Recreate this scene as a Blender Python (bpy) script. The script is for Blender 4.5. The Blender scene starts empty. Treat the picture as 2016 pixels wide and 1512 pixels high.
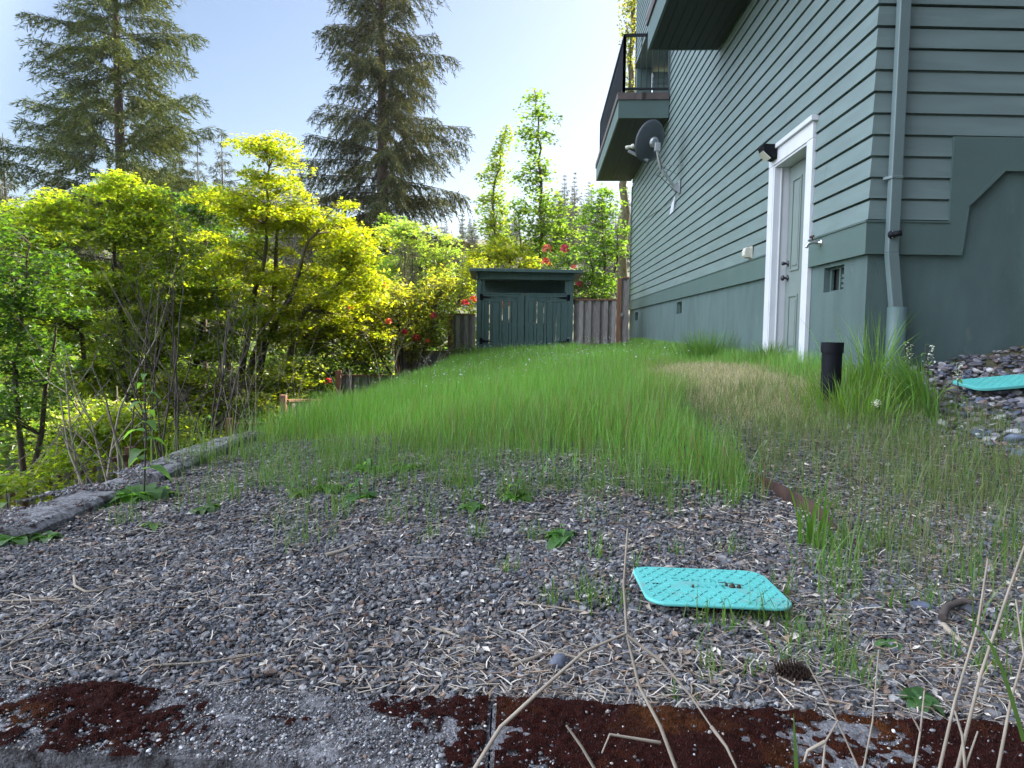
import bpy, math, random
import numpy as np
from mathutils import Vector, Matrix

# ---------------------------------------------------------------- camera, sky, sun, exposure
SC = bpy.context.scene
COL = SC.collection
FPX = 1400.0                                   # focal length for a 2016 px wide frame
PITCH = math.atan(106 / FPX)
ROLL = 0.011
CAM = np.array([0.0, 0.0, 1.0])
cF = np.array([0, math.cos(PITCH), -math.sin(PITCH)])
_R0 = np.array([1.0, 0, 0]); _U0 = np.array([0, math.sin(PITCH), math.cos(PITCH)])
cR = _R0 * math.cos(ROLL) + _U0 * math.sin(ROLL)
cU = _U0 * math.cos(ROLL) - _R0 * math.sin(ROLL)

cam_d = bpy.data.cameras.new('camera'); cam = bpy.data.objects.new('camera', cam_d); COL.objects.link(cam)
cam_d.sensor_fit = 'HORIZONTAL'; cam_d.sensor_width = 36; cam_d.lens = 36 * FPX / 2016
cam_d.clip_start = 0.05; cam_d.clip_end = 3000
M = Matrix.Identity(4)
for i in range(3):
    M[i][0] = cR[i]; M[i][1] = cU[i]; M[i][2] = -cF[i]; M[i][3] = CAM[i]
cam.matrix_world = M
SC.camera = cam

SUN_AZ = math.radians(42)                      # to the right of the view axis (+Y)
SUN_EL = math.radians(38)
world = bpy.data.worlds.new('World'); SC.world = world; world.use_nodes = True
nt = world.node_tree; nt.nodes.clear()
w_out = nt.nodes.new('ShaderNodeOutputWorld'); w_bg = nt.nodes.new('ShaderNodeBackground')
sky = nt.nodes.new('ShaderNodeTexSky'); sky.sky_type = 'NISHITA'; sky.sun_disc = False
sky.sun_elevation = SUN_EL; sky.sun_rotation = SUN_AZ
sky.air_density = 1.0; sky.dust_density = 1.5; sky.ozone_density = 1.5
w_bg.inputs['Strength'].default_value = 0.15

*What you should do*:
List every line above containing the word "scene".

*Correct output*:
Recreate this scene as a Blender Python (bpy) script. The script is for Blender 4.5. The Blender scene starts empty. Treat the picture as 2016 pixels wide and 1512 pixels high.
SC = bpy.context.scene